Friday 27 June 2008

West End Grrl

So, what happens when you take the High Altar of Geek and plonk it in the very heart of mainstream, high-culture London?

Aside from a personal visit by the Mayor (who once collected Marvel comics, so he said) and an amazingly rude anchor girl from a national news team (I don’t care if you’re ‘on the telly’ luv, you’re not using my display as a dressing table), a great deal of fun, frolics and photographs.

Yes, Westminster City Council invited Forbidden Planet back to West End Live.

You know I’m intrigued by the nature of geekdom – the marketeer in me labels it the customer-base of my company – but I’m still a fangirl at heart and Forbidden Planet’s people are less statistic and more friend. Not so the milling hordes in Leicester Square last weekend! Busier than even the organisers expected, the shoulder-to-shoulder crush was sightseers, tourists, families, theatre lovers and luvvies; the urban(e) heart of the West End who stand outside my demographic and who don’t give Star Wars so much as a sniff of disdain.

Yet we were busier than we’ve ever been.

Aside from our giant Spidey, we took with us a dressing up box – masks, helmets, hats and props from now-hot comic book culture. Unsurprisingly, the guys wanted to don The Hulk mask-and-hands and roar at camera-wielding girlfriends; unsurprisingly, the Who voice-changer was a massive hit with every kid of ten or younger; unsurprisingly, the Indy hat-and-whip caused much amusement among the ladies. The ‘surprisingly’? The appeal was universal.

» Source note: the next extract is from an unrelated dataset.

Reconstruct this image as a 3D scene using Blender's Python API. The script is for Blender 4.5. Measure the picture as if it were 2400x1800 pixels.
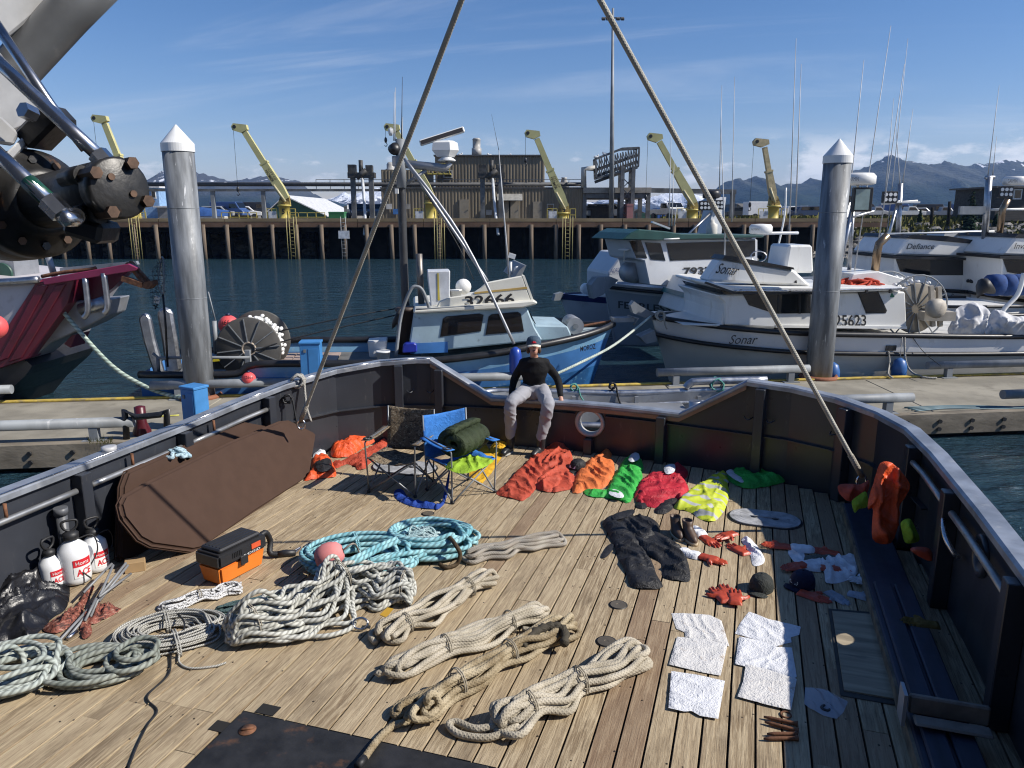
import bpy, bmesh, math, random
from mathutils import Vector, Matrix, noise
V = Vector
R = math.radians
for o in list(bpy.data.objects): bpy.data.objects.remove(o)
SC = bpy.context.scene
COL = SC.collection

# ---------------------------------------------------------------- camera
F, CX, CY, CAMH = 1780.0, 1200.0, 900.0, 3.0       # survey camera: focal length and centre in photo pixels, eye height over deck
PITCH = math.atan2(395, F)
cam = bpy.data.cameras.new('camera'); camo = bpy.data.objects.new('camera', cam); COL.objects.link(camo)
cam.sensor_width = 36; cam.lens = 36*F/2400; cam.clip_start = .05; cam.clip_end = 20000
camo.location = (0, 0, CAMH); camo.rotation_euler = (math.pi/2-PITCH, 0, 0)
SC.camera = camo

# ---------------------------------------------------------------- sun, sky, exposure
SUNV = V((.715, -.13, .60)).normalized()            # towards the sun
sd = bpy.data.lights.new('sun', 'SUN'); sd.energy = 5.0; sd.angle = R(.53); sd.color = (1, .945, .86)
so = bpy.data.objects.new('sun', sd); COL.objects.link(so); so.rotation_euler = SUNV.to_track_quat('Z', 'Y').to_euler()
so.location = (20, -5, 20)
W = bpy.data.worlds.new('World'); SC.world = W; W.use_nodes = True
SC.view_settings.view_transform = 'Standard'; SC.view_settings.look = 'None'
SC.view_settings.exposure = 0.32; SC.view_settings.gamma = 1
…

Dressing up is one of those things we never grow out of. It breaks our boundaries, transcends the faintly bitter taste of ‘role-play’ and embraces the sweet allure of ‘stage and screen’. With us, once again, were our friends from the UK Garrison – this time clad in a variety of movie-class costumes – and fronting the ‘come-as-you-aren’t’ theme of the FP tent. They epitomised what the packed throng of visitors were teasing at the edges of – the desire to be the legend, the hero, the star.

Returning to my personal mission statement about the new age of geek credibility, it seems that West End Live blurred the ever-fading line between geek and chic even more… On a weekend where the Mayor collects Marvel and the ol’ comic store becomes the new green room, there’s no limit to how cool a geek can get!

Thursday 12 June 2008

Focus

Last weekend, I returned to a place of haven and refuge – Holland’s Wood, Brockenhurst, New Forest.

The forest is glorious, an easy place to abandon yourself in air and trees and sky and sunlight. It makes a tranquil resting point from which to venture outwards.

The tourist-friendly gravel paths are all very well – but I’ve done those. This time, my weekend’s biking was a shimmering, superheated cross-country fight that had me facing pathless, treacherous heathland; mud and mosquito, slope and shingle, rut and ridge – and one apparently spontaneous river.

Rattling loud protest at the pounding it was taking, my bike showed me something I haven’t seen in a long time.

Focus.

Somewhere outside Ringwood, the sun blistering my shoulders, my entire attention sharpened down to a perfect, searchlight-like beacon illuminating the forward motion of my front wheel.
My knees still absorbed the shocks, my feet still pushed, my hands still gripped the handlebars like they were a white-knuckle ride… but all I could see, feel, think, the only thing in my head, was the next metre of upcoming ground. Everything else had just… ceased.

One thought.

Created by apprehension, it came with confidence and complete control. It was timeless, intense, white-hot – and unbelievably freeing.

As the ground levelled out and my concentration receded, I found myself laughing – relief or release, I don’t know – but its sheer force brought an insight.

Our lives are increasingly about multi-tasking – in the home, on the web. How many Social Media sites do we maintain; how many tasks do we complete while we schedule more, while we write, draft, chat, code, listen to Last FM? On Twitter, we continue multiple conversations; on FriendFeed, we flick from tab to tab. We group our friends into sets just to keep track of ourselves and we jump dementedly from URL to URL like we jump between the brightly-manic stepping stones of Plurk.

Every day, our minds range outwards along so many lines - our attention is scattered and we rarely bring the full force of our concentration to bear on a single thing. When extremity pulls all those lines, hard, in the one direction – it’s astounding what you can achieve.

Sometimes, it's good to take your head out of the screen. It reminds you what else you can do!